Contudo, alguns destes homens formidáveis que irritaram o excelente Dr. Dingler, homens como Eddington, como Milne, Wittrow, Wheele, Robertson, isto é, a extrema vanguarda da física no dia em que escrevo, encontraram-se com a física que estavam amassando com suas pulcras mãos matemáticas se lhes fermentava e se lhes convertia em alguma coisa assim como filosofia. Lembrem-se as palavras da resposta que dá Eddington a seu agressor e que citei no artigo anterior: “Não há nada em todo o sistema das leis físicas que não possa ser deduzido inequivocamente de considerações epistemológicas.” É esta uma das coisas que puseram mais frenético ao Dr.

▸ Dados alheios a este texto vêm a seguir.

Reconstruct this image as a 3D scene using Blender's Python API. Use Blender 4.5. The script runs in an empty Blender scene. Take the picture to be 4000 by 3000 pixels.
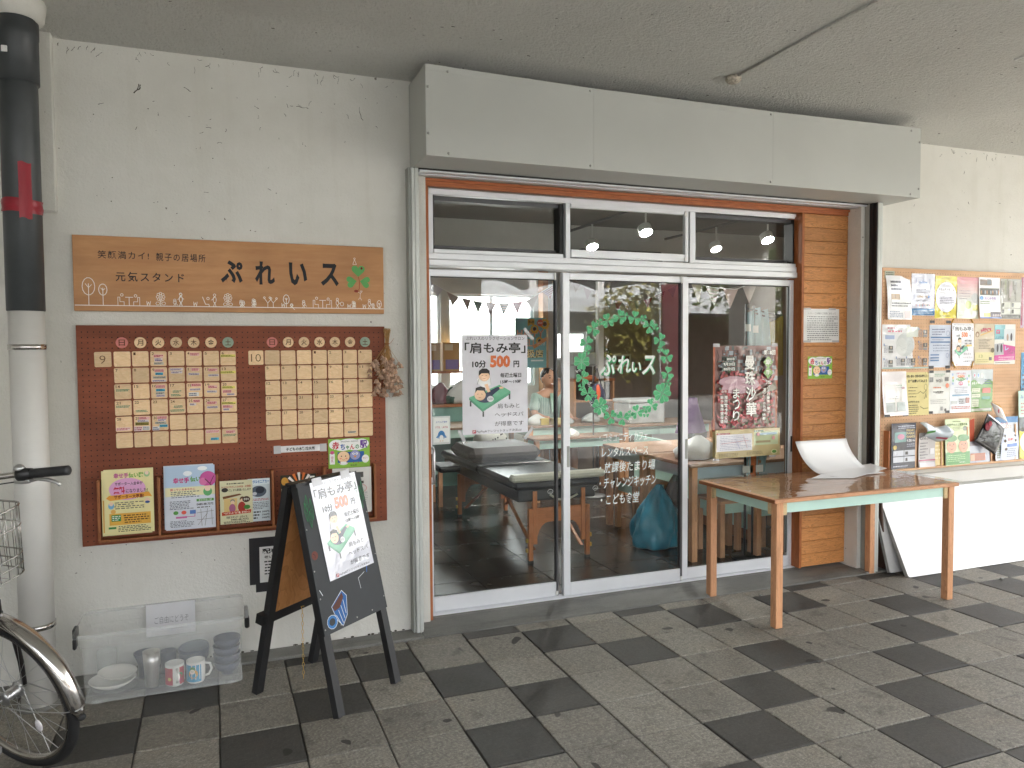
import bpy, bmesh, math, random
from math import sin, cos, pi, radians, sqrt
from mathutils import Vector, Matrix, Euler
R = random.Random(7)
S = bpy.context.scene
C = S.collection

# ------------------------------------------------------------------ camera, sky, sun, exposure
cam_d = bpy.data.cameras.new('camera'); cam = bpy.data.objects.new('camera', cam_d); C.objects.link(cam)
cam_d.sensor_width = 36; cam_d.lens = 36 * 3019.4 / 4000; cam_d.clip_start = 0.05; cam_d.clip_end = 500
_y, _p, _r = radians(21.23), radians(-2.5576), radians(-0.3986)
_f = Vector((sin(_y) * cos(_p), cos(_y) * cos(_p), sin(_p))); _rt = Vector((cos(_y), -sin(_y), 0)); _u = _rt.cross(_f)
_r2 = cos(_r) * _rt + sin(_r) * _u; _u2 = -sin(_r) * _rt + cos(_r) * _u
cam.matrix_world = Matrix(((_r2.x, _u2.x, -_f.x, 0.302), (_r2.y, _u2.y, -_f.y, -3.455), (_r2.z, _u2.z, -_f.z, 1.4974), (0, 0, 0, 1)))
S.camera = cam
W = bpy.data.worlds.new('World'); S.world = W; W.use_nodes = True
_n, _l = W.node_tree.nodes, W.node_tree.links; _n.clear()
SUN_EL, SUN_AZ = radians(46), radians(42)      # azimuth measured from +Y towards +X
_sky = _n.new('ShaderNodeTexSky'); _sky.sky_type = 'NISHITA'; _sky.sun_disc = False
_sky.sun_elevation = SUN_EL; _sky.sun_rotation = SUN_AZ; _sky.dust_density = 4; _sky.air_density = 1.0; _sky.ozone_density = 1
_hs = _n.new('ShaderNodeHueSaturation'); _hs.inputs['Saturation'].default_value = 0.22
_bg = _n.new('ShaderNodeBackground'); _bg.inputs['Strength'].default_value = 0.15
_wo = _n.new('ShaderNodeOutputWorld')
_l.new(_sky.outputs[0], _hs.inputs['Color']); _l.new(_hs.outputs[0], _bg.inputs['Color']); _l.new(_bg.outputs[0], _wo.inputs[0])
sl = bpy.data.lights.new('sun', 'SUN'); sl.energy = 1.5; sl.angle = radians(18); sl.color = (1, 0.97, 0.92)
sun = bpy.data.objects.new('sun', sl); C.objects.link(sun)
_d = Vector((sin(SUN_AZ) * cos(SUN_EL), cos(SUN_AZ) * cos(SUN_EL), sin(SUN_EL)))
sun.rotation_euler = (-_d).to_track_quat('-Z', 'Y').to_euler()
S.view_settings.view_transform = 'Standard'; S.view_settings.look = 'None'; S.view_settings.gamma = 1
S.view_settings.use_curve_mapping = False; S.view_settings.exposure = 3.5
S.cycles.use_denoising = True; S.cycles.max_bounces = 10; S.cycles.diffuse_bounces = 5; S.cycles.glossy_bounces = 4
S.cycles.transmission_bounces = 6; S.cycles.transparent_max_bounces = 16; S.cycles.caustics_reflective = False; S.cycles.caustics_refractive = False
S.cycles.sample_clamp_indirect = 6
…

Dingler. Considerações epistemológicas! Mas, isso é filosofia! Eddington e congêneres entregam, manietada, a física à filosofia! Traição!
Porque, como disse eu, soaram palavras fortes nesta rixa de cientistas. Dingler usa literalmente a palavra “traidores”. Logo veremos com que gentil graça Milne quase chama a Dingler “cigano”.
Prossigamos assistindo à pendência com bom-humor, mas ao mesmo tempo com sincero fervor. Não pode ser-nos indiferente o que acontece à física. Seja ou não conhecimento, seja-o num ou noutro sentido, o indiscutível é que constitui a maravilha do Ocidente. Se é ela questionável, o é até a raiz de toda a cultura ocidental. Sem a rigorosa disciplina secularmente depurada e sustentada pelo pensamento físico, a mente europeia perderia todas suas arestas específicas e retrogradaria ao confuso e aflitivo pensar do asiático ou do africano. A própria filosofia, que necessita tão poucas coisas, carece, sem remissão, da física para poder ser o contrário dela, que é sua missão.
La Nación, de Buenos Aires, 10 de outubro de 1937.